Harmoney started operating in 2014 and brought together willing lenders and borrowers online.

It charged an establishment fee which started as a percentage of the loan with a maximum of $1,500 and then was capped at a fixed rate of $500.

The Commission claimed the fee was covered by the Credit Contracts and Consumer Finance Act (CCCFA), and started legal action in 2016 to get a ruling on the issue.

"Following the Court of Appeal's confirmation in 2020 that Harmoney's loans are consumer credit contracts that are subject to the CCCFA, Harmoney has now admitted that the platform fees it charged were unreasonable and it will provide compensation for borrowers who took out relevant loans," Commission chair Anna Rawlings said.

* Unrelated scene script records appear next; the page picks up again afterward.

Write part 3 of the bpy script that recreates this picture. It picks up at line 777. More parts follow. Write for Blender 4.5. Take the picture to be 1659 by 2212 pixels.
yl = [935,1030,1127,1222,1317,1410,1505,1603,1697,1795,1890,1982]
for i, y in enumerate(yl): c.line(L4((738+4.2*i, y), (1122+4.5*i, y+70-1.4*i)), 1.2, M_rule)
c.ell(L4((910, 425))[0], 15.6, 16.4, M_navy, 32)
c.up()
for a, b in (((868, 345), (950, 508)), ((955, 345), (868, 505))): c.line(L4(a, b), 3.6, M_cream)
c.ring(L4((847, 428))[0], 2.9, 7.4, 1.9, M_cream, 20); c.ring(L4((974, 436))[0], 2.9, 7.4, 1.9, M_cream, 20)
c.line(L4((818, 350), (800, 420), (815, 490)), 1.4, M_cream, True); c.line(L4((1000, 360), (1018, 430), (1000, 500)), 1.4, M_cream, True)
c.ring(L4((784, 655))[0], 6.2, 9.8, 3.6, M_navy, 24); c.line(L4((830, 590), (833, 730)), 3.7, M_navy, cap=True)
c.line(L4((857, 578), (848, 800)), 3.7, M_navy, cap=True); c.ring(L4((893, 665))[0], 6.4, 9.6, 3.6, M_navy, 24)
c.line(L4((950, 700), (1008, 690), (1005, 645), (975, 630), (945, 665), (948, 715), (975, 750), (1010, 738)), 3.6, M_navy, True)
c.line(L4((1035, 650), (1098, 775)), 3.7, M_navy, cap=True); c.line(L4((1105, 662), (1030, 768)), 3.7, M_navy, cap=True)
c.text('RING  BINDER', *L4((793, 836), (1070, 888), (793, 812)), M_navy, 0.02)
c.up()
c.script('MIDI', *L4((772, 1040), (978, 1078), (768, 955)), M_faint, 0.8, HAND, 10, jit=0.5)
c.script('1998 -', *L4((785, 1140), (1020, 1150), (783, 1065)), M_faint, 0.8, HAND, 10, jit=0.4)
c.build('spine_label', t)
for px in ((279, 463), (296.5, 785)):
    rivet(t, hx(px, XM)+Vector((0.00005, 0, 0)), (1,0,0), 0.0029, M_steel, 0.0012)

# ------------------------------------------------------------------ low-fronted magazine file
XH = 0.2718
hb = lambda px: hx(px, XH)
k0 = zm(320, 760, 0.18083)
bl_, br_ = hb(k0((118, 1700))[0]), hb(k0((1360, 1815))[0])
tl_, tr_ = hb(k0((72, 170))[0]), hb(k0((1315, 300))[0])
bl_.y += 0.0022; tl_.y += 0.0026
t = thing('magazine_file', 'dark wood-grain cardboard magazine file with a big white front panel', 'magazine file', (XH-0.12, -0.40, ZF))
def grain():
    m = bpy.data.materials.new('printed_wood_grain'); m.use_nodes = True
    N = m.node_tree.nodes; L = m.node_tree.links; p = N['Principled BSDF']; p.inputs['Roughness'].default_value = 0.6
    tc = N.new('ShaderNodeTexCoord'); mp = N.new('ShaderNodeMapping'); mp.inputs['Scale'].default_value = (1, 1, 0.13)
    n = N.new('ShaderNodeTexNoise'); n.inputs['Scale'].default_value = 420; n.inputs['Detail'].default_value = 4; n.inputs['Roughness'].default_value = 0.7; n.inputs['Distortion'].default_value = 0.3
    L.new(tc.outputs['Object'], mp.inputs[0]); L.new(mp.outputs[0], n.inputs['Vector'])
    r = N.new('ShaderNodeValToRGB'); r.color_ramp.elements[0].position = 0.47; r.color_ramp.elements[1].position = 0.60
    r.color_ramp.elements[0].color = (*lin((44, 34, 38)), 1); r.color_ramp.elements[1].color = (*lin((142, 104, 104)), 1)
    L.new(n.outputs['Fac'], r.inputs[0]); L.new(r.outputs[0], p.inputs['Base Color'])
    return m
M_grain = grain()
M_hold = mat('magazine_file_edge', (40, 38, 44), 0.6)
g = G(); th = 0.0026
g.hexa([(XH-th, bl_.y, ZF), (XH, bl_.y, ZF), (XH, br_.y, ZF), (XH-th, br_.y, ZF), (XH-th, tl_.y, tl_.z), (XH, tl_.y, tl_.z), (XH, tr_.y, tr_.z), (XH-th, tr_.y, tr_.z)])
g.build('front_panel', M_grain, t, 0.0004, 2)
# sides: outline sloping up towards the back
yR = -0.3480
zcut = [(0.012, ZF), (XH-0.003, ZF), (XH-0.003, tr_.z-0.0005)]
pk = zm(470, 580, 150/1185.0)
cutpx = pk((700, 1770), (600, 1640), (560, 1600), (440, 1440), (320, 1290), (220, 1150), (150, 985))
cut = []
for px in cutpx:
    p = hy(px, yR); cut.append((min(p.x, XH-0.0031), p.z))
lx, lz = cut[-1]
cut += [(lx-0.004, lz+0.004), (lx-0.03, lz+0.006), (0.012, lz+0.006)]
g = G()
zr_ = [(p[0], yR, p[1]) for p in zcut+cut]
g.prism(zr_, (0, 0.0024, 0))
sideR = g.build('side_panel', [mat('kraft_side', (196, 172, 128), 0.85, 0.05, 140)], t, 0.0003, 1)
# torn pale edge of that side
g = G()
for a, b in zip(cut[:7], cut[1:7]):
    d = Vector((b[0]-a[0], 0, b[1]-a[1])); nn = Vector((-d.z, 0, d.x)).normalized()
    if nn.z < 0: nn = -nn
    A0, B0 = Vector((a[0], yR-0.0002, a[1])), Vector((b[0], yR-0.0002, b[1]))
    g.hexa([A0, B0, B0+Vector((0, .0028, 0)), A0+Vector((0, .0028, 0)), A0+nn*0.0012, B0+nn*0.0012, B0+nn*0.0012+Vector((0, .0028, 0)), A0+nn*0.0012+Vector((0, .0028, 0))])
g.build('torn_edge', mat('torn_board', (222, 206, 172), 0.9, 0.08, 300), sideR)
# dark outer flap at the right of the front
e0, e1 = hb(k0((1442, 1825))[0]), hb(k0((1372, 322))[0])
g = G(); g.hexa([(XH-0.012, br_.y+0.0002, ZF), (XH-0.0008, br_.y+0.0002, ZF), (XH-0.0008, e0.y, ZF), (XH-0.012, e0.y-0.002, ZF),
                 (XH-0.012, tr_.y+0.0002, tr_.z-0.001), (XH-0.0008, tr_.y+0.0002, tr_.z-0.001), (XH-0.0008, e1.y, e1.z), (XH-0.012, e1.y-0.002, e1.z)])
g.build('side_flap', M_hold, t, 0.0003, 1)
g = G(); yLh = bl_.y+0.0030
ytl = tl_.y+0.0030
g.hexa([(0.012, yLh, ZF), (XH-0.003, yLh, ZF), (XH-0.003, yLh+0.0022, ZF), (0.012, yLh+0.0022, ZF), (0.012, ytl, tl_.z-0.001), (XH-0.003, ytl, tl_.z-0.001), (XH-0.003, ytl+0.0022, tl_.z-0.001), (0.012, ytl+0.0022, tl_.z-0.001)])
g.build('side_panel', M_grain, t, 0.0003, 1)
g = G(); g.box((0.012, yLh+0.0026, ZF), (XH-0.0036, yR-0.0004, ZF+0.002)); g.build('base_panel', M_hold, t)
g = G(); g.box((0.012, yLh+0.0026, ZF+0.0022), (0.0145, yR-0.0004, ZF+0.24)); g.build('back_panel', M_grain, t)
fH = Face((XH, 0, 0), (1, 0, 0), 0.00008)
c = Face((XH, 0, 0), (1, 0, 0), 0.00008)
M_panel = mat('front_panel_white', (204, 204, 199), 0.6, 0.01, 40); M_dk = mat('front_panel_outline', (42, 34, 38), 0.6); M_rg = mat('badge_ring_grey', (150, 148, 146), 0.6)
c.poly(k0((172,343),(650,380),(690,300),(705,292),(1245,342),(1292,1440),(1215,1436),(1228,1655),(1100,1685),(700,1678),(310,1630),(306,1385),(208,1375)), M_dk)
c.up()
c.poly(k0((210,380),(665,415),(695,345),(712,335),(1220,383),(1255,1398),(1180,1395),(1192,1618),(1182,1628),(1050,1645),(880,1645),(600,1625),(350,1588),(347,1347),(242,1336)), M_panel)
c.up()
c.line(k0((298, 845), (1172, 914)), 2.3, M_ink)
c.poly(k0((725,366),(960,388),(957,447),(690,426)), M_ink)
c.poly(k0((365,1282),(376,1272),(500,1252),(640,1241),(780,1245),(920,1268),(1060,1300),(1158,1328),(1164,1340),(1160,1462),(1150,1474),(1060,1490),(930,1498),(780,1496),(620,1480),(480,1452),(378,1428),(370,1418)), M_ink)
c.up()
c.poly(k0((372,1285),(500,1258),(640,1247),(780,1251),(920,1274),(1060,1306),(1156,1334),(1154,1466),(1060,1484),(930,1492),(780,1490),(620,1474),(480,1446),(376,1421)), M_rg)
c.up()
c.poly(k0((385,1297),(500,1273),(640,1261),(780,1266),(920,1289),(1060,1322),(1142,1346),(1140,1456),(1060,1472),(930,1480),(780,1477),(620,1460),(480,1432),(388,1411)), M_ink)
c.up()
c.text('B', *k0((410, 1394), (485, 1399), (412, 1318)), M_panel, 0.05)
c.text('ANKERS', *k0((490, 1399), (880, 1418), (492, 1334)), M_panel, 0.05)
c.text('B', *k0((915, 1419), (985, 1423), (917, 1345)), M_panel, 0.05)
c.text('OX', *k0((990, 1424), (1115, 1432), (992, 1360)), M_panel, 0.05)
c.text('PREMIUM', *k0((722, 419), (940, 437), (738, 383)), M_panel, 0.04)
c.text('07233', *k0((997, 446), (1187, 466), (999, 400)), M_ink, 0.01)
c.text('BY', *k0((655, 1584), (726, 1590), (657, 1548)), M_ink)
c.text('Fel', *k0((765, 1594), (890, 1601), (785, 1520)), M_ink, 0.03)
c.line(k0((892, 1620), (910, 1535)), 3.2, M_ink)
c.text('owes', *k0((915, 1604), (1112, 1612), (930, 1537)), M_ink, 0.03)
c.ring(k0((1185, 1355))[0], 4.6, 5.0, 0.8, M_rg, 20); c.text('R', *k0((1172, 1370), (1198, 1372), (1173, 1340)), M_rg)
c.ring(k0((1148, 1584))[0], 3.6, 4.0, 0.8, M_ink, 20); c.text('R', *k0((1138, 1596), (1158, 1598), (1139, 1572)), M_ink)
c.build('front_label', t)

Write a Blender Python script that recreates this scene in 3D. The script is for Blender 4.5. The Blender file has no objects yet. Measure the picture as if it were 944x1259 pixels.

She said the Commission would now seek a court ruling that Harmoney breached the consumer law, which the company has agreed not to contest.

An estimated 37,000 borrowers were overcharged on loans taken out between 26 August 2014 and 25 August 2021, and they will be contacted about refunds, which could take up to two years to complete.

Harmoney chief executive David Stevens said its business model has changed and it now lends directly to consumers using bank finance.

"Our business has now evolved and we are pleased to reach an outcome that allows us to put this matter behind us."

"The company will use its best endeavours to contact all eligible borrowers and provide details on how they may access their establishment fee rebate."

Harmoney will take a $3m charge in its financial results to be reported next week, and another $4m charge in next year's statements.

As part of the settlement it has agreed to charge no more than $165 to establish a consumer loan for the next five years.